__Work to complete__: Return the lines below exactly, from the first line to the line that contains "M['paving'] = mat_paving()". Leave out pictures.

--- Recorded information ---

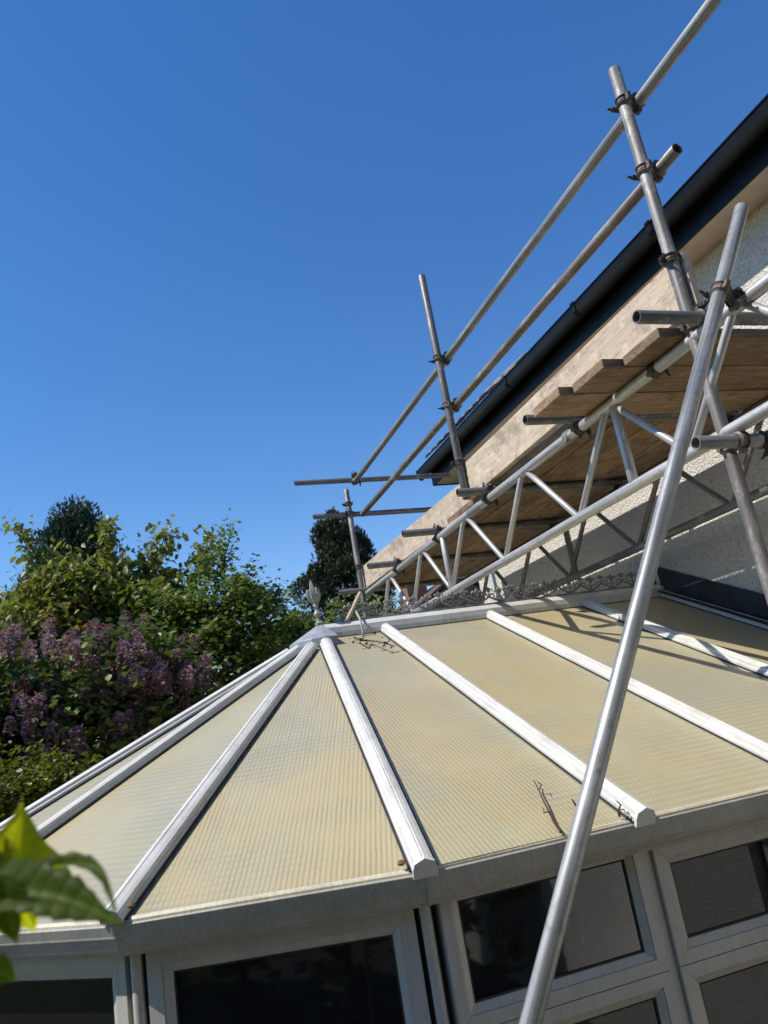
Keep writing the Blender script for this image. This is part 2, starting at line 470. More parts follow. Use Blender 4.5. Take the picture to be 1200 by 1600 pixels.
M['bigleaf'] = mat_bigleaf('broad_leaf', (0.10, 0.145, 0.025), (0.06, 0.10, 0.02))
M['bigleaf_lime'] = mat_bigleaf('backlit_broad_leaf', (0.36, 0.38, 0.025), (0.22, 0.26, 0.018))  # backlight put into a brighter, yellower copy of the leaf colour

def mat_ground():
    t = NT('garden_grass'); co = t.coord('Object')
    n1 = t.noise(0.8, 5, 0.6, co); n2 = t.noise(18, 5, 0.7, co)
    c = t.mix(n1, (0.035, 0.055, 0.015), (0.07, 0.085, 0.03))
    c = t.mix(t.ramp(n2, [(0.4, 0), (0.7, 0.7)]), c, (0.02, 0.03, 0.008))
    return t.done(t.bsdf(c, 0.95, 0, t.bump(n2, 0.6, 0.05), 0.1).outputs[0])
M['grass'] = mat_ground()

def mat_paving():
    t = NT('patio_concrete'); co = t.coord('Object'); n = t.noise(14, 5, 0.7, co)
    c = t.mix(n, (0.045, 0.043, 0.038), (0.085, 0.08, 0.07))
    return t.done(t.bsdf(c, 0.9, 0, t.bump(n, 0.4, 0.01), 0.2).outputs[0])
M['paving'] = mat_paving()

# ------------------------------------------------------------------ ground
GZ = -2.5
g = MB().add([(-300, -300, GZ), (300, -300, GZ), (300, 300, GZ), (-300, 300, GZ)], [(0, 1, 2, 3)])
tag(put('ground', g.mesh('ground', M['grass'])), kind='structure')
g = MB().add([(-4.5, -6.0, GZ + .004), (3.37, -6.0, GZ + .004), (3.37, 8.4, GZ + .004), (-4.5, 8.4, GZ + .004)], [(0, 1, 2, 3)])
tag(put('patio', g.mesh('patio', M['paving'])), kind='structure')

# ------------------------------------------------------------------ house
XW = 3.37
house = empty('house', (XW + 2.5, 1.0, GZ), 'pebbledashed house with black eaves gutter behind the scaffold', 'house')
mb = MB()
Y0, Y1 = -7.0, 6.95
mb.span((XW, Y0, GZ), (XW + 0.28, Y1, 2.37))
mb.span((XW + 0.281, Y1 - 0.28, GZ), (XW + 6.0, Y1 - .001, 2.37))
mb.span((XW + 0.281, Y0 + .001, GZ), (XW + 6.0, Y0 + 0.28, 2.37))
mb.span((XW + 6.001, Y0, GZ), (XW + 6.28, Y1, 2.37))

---

__Final result__:
Keep writing the Blender script for this image. This is part 2, starting at line 470. More parts follow. Use Blender 4.5. Take the picture to be 1200 by 1600 pixels.
M['bigleaf'] = mat_bigleaf('broad_leaf', (0.10, 0.145, 0.025), (0.06, 0.10, 0.02))
M['bigleaf_lime'] = mat_bigleaf('backlit_broad_leaf', (0.36, 0.38, 0.025), (0.22, 0.26, 0.018))  # backlight put into a brighter, yellower copy of the leaf colour

def mat_ground():
    t = NT('garden_grass'); co = t.coord('Object')
    n1 = t.noise(0.8, 5, 0.6, co); n2 = t.noise(18, 5, 0.7, co)
    c = t.mix(n1, (0.035, 0.055, 0.015), (0.07, 0.085, 0.03))
    c = t.mix(t.ramp(n2, [(0.4, 0), (0.7, 0.7)]), c, (0.02, 0.03, 0.008))
    return t.done(t.bsdf(c, 0.95, 0, t.bump(n2, 0.6, 0.05), 0.1).outputs[0])
M['grass'] = mat_ground()

def mat_paving():
    t = NT('patio_concrete'); co = t.coord('Object'); n = t.noise(14, 5, 0.7, co)
    c = t.mix(n, (0.045, 0.043, 0.038), (0.085, 0.08, 0.07))
    return t.done(t.bsdf(c, 0.9, 0, t.bump(n, 0.4, 0.01), 0.2).outputs[0])
M['paving'] = mat_paving()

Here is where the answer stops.